第108回 京名菓 大極殿本舗

 第108回は、京菓子・カステラ製造販売の「京名菓 大極殿本舗」さんです。
 明治18年初代の芝田茂助さんが京菓子店「山城屋」として創業され、2代目の芝田岩次郎さんが長崎にてカステラ製造の技術を修得されました。大正5年には3代目の芝田治三郎さんが国産第一号の電気釜を用いて和菓子、カステラの技術を確立。以降、平安神宮名菓「大極殿」を製造販売し、「カステラ」と共に代表商品として全国に広がりました。戦時中は休業を余儀なくされましたが、昭和22年には、京都府より天皇陛下献上のカステラのご用命を賜わり、これを機に操業を再開。それと同時に“平安神宮ゆかり”の大極殿として社名を正式に「京名菓 大極殿本舗」と改められました。
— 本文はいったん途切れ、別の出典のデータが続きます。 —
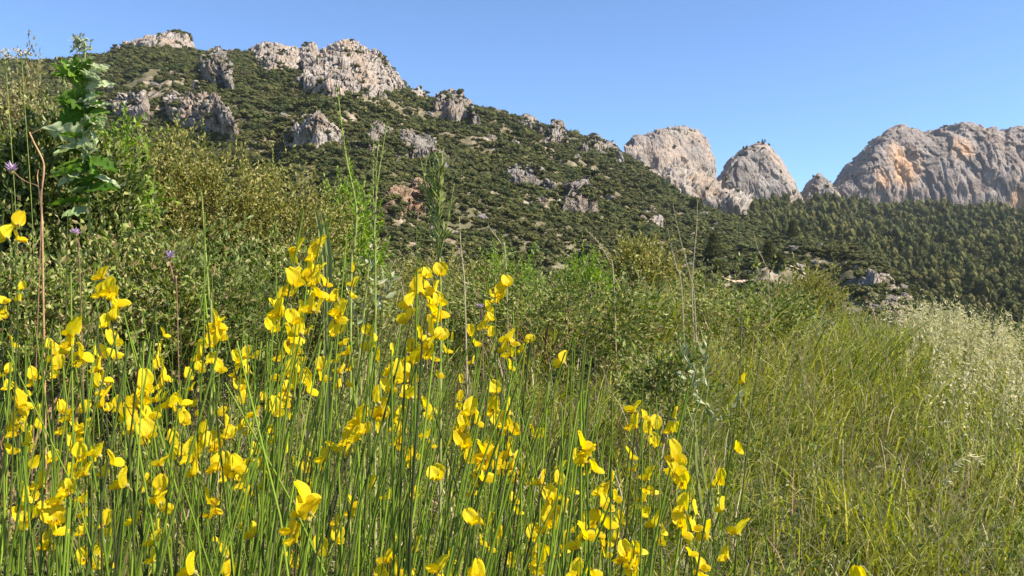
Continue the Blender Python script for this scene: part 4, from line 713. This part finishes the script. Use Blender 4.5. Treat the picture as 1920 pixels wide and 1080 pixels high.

その後は次々と銘菓を発売され、昭和60年には創業100年を記念して六角工場を新築。
 平成14年には、六角店「甘味処『栖園(せいえん)』」を開店。現在、大変な人気を集めているのが、「琥珀流し」という寒天を独自にアレンジされた冷菓子です。これを発案されたきっかけを中村さんに伺うと、夏にかき氷を出すまでに何かお客様に楽しんでいただけるものを・・・と現在社長の芝田賀邦さんの奥様泰代さんが職人さんと試行錯誤され、先代の“他にないものを・美味しいものを・高価でないものを”という想いを引き継いで完成されたそうです。
 大極殿本舗の六角店を訪れると、大変歴史のある京町家で、店内は平日の昼間にもかかわらず物販、喫茶共に大変賑わっており、今月の「琥珀流し」を楽しんでおられました。お店に入る際には“のれん”にもご注目ください。季節ごとに風情を感じることができます。2019年6月には本店(四条高倉上ル)が新装開店しました。こちらにも喫茶がありますので甘味をゆっくりお楽しみいただけます。ぜひ訪れてみてください。